(What is being asked) Pull every line of the entries that has the word "Blender".
* * * *
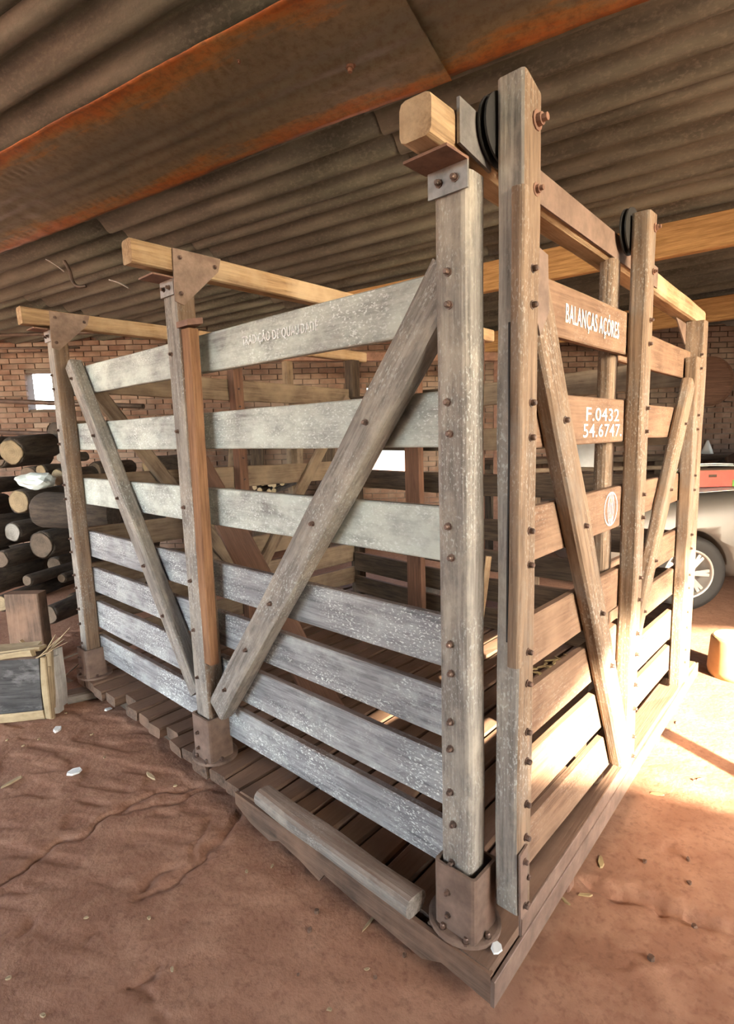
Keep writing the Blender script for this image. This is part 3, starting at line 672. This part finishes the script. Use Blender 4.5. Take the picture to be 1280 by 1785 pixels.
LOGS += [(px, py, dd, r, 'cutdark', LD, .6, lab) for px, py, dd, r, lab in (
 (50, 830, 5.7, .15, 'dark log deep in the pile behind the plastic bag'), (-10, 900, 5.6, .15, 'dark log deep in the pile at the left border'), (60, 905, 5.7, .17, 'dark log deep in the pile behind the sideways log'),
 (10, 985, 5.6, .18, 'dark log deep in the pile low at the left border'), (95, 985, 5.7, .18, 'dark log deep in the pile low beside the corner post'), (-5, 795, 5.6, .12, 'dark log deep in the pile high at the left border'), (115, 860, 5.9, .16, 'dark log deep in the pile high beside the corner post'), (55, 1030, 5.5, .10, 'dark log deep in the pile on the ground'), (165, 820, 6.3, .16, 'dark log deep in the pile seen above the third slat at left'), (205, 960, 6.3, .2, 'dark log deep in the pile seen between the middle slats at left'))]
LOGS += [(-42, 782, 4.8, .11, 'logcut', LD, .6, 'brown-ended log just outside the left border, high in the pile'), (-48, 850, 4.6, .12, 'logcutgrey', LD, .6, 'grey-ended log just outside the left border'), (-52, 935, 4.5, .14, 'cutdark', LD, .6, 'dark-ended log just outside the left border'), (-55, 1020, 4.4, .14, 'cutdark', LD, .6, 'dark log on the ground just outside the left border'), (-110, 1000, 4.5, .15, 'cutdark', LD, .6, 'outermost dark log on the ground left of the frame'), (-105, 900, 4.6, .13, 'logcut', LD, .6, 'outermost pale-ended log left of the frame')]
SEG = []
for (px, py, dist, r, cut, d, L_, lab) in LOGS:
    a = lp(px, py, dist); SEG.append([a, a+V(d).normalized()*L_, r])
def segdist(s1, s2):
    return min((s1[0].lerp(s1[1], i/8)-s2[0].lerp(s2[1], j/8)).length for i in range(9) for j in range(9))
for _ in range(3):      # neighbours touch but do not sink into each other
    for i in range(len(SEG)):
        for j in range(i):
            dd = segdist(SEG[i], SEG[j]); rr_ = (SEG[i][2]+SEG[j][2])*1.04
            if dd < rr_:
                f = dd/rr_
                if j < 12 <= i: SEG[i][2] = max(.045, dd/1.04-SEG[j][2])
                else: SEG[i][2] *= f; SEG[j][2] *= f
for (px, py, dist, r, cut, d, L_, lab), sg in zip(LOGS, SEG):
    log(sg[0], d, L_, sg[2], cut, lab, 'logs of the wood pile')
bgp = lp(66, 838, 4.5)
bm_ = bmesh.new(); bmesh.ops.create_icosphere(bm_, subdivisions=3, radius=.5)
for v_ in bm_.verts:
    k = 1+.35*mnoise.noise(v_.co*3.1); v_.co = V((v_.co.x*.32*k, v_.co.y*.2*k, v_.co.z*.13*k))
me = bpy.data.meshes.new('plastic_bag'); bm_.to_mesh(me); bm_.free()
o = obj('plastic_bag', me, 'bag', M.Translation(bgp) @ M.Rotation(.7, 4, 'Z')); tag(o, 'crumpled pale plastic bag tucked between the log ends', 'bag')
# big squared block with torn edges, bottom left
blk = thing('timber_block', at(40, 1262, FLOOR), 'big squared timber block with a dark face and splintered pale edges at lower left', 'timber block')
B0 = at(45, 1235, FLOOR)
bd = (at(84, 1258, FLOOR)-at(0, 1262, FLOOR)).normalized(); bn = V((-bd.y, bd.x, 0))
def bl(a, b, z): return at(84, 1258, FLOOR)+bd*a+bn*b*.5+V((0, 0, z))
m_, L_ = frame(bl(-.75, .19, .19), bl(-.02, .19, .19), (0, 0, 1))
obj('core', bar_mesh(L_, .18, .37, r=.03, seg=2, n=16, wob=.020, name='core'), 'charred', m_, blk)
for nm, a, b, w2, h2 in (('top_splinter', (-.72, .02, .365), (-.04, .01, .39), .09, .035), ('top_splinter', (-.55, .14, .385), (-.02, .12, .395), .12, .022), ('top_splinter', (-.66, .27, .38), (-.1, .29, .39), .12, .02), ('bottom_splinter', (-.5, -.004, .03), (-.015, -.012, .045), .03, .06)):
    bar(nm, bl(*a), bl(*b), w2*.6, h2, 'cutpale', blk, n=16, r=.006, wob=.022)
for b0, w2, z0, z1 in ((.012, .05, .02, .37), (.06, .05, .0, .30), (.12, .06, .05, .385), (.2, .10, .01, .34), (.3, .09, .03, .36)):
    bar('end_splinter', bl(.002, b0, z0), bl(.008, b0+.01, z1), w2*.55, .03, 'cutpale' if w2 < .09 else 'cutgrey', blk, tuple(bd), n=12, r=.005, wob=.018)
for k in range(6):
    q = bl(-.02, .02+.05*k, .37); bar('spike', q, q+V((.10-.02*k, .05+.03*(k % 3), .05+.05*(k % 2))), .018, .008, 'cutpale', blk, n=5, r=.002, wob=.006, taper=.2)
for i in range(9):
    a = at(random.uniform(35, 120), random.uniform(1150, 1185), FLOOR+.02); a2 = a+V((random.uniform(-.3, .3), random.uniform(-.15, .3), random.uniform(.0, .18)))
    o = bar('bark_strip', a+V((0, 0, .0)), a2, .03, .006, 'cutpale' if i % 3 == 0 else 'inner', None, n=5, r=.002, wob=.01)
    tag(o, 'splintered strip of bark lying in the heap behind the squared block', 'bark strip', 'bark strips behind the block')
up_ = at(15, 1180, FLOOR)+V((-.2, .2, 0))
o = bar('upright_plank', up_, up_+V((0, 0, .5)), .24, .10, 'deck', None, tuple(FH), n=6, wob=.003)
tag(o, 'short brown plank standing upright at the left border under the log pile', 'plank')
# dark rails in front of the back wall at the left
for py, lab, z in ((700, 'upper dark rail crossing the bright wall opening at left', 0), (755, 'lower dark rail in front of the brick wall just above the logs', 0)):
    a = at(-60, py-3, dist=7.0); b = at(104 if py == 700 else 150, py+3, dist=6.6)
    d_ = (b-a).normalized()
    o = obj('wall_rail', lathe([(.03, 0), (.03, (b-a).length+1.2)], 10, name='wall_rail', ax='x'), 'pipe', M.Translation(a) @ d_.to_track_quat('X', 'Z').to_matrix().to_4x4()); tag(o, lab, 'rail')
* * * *
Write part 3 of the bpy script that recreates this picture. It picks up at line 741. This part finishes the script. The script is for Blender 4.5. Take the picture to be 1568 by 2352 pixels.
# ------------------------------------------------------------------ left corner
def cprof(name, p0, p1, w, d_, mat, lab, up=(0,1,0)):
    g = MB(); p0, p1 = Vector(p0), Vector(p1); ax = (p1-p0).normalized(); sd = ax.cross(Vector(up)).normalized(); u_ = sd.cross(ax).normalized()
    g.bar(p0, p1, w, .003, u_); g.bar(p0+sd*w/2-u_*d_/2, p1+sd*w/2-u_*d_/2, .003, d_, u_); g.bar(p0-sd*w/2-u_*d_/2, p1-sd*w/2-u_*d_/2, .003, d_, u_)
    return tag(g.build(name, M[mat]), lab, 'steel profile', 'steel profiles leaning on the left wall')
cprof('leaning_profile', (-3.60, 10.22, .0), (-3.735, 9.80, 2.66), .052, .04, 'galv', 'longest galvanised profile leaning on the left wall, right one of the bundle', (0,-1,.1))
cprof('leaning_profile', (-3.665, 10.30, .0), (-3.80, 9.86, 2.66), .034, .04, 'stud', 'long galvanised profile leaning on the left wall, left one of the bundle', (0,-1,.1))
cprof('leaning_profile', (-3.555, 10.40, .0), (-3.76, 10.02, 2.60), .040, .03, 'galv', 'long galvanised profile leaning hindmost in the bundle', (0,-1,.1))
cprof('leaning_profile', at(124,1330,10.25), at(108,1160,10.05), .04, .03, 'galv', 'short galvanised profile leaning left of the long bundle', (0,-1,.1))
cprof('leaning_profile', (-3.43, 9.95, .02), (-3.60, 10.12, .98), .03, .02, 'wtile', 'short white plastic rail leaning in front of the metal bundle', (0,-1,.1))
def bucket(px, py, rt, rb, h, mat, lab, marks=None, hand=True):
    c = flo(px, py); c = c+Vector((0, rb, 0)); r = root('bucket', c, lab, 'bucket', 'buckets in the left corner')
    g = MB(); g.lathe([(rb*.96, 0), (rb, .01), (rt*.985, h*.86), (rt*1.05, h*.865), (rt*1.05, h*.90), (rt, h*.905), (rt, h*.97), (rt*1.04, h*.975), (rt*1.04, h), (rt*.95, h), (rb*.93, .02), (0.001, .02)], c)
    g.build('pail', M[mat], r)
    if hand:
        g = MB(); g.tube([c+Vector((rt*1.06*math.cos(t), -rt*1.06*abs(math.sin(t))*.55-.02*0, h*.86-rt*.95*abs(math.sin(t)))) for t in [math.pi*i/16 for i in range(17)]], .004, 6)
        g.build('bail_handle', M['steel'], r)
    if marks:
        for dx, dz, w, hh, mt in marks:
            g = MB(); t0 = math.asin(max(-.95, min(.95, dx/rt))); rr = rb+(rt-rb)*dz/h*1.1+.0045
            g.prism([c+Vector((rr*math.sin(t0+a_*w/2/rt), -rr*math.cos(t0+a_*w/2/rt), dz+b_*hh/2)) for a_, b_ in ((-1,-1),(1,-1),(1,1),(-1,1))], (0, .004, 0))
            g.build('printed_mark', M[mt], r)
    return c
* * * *
(Response to the task)
Keep writing the Blender script for this image. This is part 3, starting at line 672. This part finishes the script. Use Blender 4.5. Take the picture to be 1280 by 1785 pixels.
Write part 3 of the bpy script that recreates this picture. It picks up at line 741. This part finishes the script. The script is for Blender 4.5. Take the picture to be 1568 by 2352 pixels.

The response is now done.